Дуалистический взгляд на мир, столь ясно выразившийся в финале, складывается исподволь, с первых же страниц романа, и просветляет многочисленные сцены, которые либо смущали читателей, либо провоцировали сложные, чисто металитературные построения (их пытаются создавать даже те, кто толкует образность финальной сцены как художественный аргумент, свидетельствующий о бессмертии души героя). Например, Цинциннат обнаруживает двойственность своей натуры, не умея связно ответить директору тюрьмы. Возникает какая-то словесная несуразица, и повествователь поясняет, что «добавочный Цинциннат» придает словам «Любезность. Вы. Очень» форму вежливого обращения: «Вы очень любезны» (IV, 7) (можно привести и иные примеры в этом роде). Духовность «второго Я» Цинцинната угадывается и в другой реплике повествователя, где он говорит, что всякого — Цинцинната, его самого, читателя — сопровождает «призрак». Появление в этом ряду двух последних, повествователя и читателя, довольно неожиданно, ибо таким образом размыкаются границы романного мира, и он сливается с миром реальным. Но сразу же следует внятное и весьма красноречивое пояснение: «призрак» — это то, что «в данное мгновение хотелось бы сделать, а нельзя…» (IV, 13). Отсюда следует, что обезглавленный Цинциннат, поднимаясь с плахи, как раз и выражает в полной мере свою духовную сущность. Более того, если признать что «добавочный Цинциннат» — это нечто вроде воплощения души, обретающей свой истинный дом в трансцендентном — а именно это предполагает движение героя в сторону «существ, подобных ему», — то воображение следует понимать как функцию потусторонней природы человека. Таким образом, «добавочный» в романных терминах — это явно нечто большее, чем просто воплощение обычной психологической теории воображения. Такое утверждение вполне сходится с тем, что Набоков говорил о потусторонних измерениях воображения и вдохновения в своих критических дискурсах, в частности, в лекции «Искусство литературы и здравый смысл», где речь идет о «нездравомыслии» художнического восприятия.
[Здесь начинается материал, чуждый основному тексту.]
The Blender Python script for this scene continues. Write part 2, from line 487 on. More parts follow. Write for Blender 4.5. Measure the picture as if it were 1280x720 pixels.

Конфликт духовного и телесного начал в романе напоминает также ситуацию «Защиты Лужина». Герои обоих произведений причастны трансцендентальной реальности, недоступной иным и бесконечно более богатой, нежели убогий во многих своих проявлениях материальный мир. При всей своей неуклюжести и беспомощности, столь заметной в повседневной действительности, и Лужин, и Цинциннат превозмогают ее благодаря способности приобщиться к иной, духовной, реальности либо провидеть ее. Больше того, один через самоубийство, другой через плаху возвращаются на свою духовную родину, которой принадлежали всю жизнь. Двойственное отношение Цинцинната к приближающейся казни также напоминает двойственное отношение Лужина к шахматам, этому источнику блаженства и ужаса одновременно. Подобно тому, как Лужин знает, что полное погружение в мир шахмат (что в здешней жизни ведет к безумию) есть путь к прекрасной нематериальности, Цинциннат угадывает, что смерть освободит его от бремени телесности. Но поскольку оба персонажа состоят не только из духа, но также из плоти и крови, их не может не страшить утрата части самого себя, каковой грозит полное растворение в потусторонности.